Tillerson visits India seeking help fighting Taliban in Afghanistan

U.S. Secretary of State Rex Tillerson visited India Tuesday — part of a multi-day trip to Asia and the Middle East that officials say is designed to cement a relationship instrumental in ending the war in Afghanistan.

U.S. Secretary of State Rex Tillerson disembarks from his airplane upon arrival at the Nur Khan military airbase in Islamabad, Pakistan, on Tuesday. Later, he arrived in New Delhi, India, with Afghan President . Photo by Aamir Qureshi/EPA-EFE/Pool
U.S. Secretary of State Rex Tillerson disembarks from his airplane upon arrival at the Nur Khan military airbase in Islamabad, Pakistan, on Tuesday. Later, he arrived in New Delhi, India, with Afghan President . Photo by Aamir Qureshi/EPA-EFE/Pool

After making a surprise visit in Afghanistan Monday and traveling from Islamabad, Pakistan, Tuesday, Tillerson and Afghan President Ashraf Ghani arrived in New Delhi.
Tillerson seeks a design for the region which involves a cooling of tensions between India and Pakistan, as well as persuading the Pakistani government to take stronger action to end ties with the Taliban and other jihadist groups. Withdrawal of support would end the war in Afghanistan, India Express reported Tuesday.

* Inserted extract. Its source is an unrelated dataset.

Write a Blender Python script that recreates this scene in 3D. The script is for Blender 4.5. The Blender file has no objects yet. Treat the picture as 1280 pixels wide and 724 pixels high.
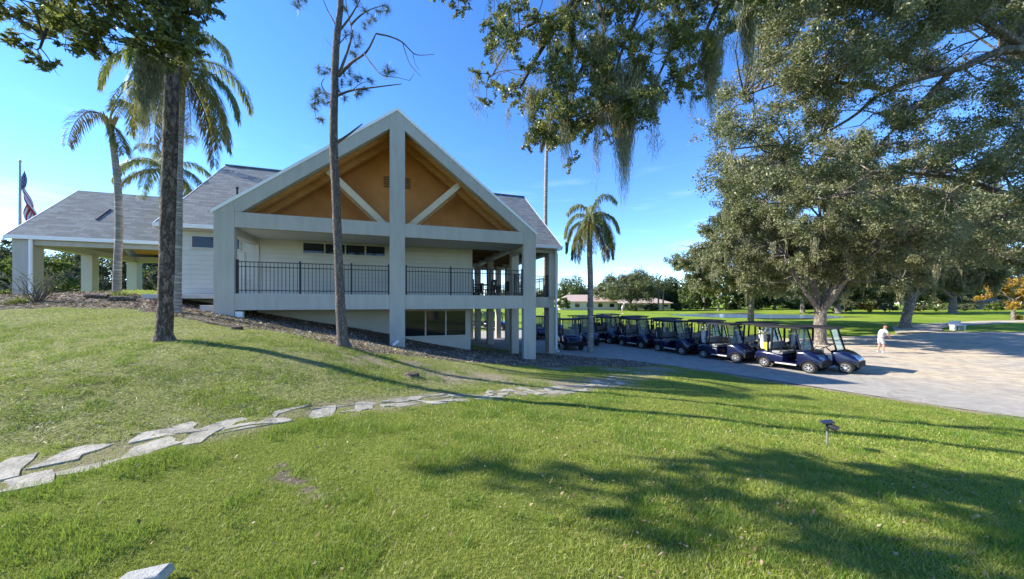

Last week, Tillerson addressed the Center for Strategic and International studies in Washington, D.C., and identified India as one of “two bookends of stability on either side of the globe” — the United States being the other — and mentioned Pakistan and China as disruptive forces in the region.

“India needs a reliable partner on the world stage, and the U.S. is that partner,” Tillerson said.

The Asia and Middle East trip, an ambitious diplomatic initiative to secure partnerships in the region, comes as President Donald Trump’s administration has developed a “conditions-based” approach to Pakistan that involves cutting ties with jihadists undermining stability in Afghanistan.

Pakistani Prime minister Shahid Khaqan Abbasi has said “injecting” India into the relationship will not lead to a resolution.

India is expected to seek additional military technology from the United States, including state-of-the-art military drones.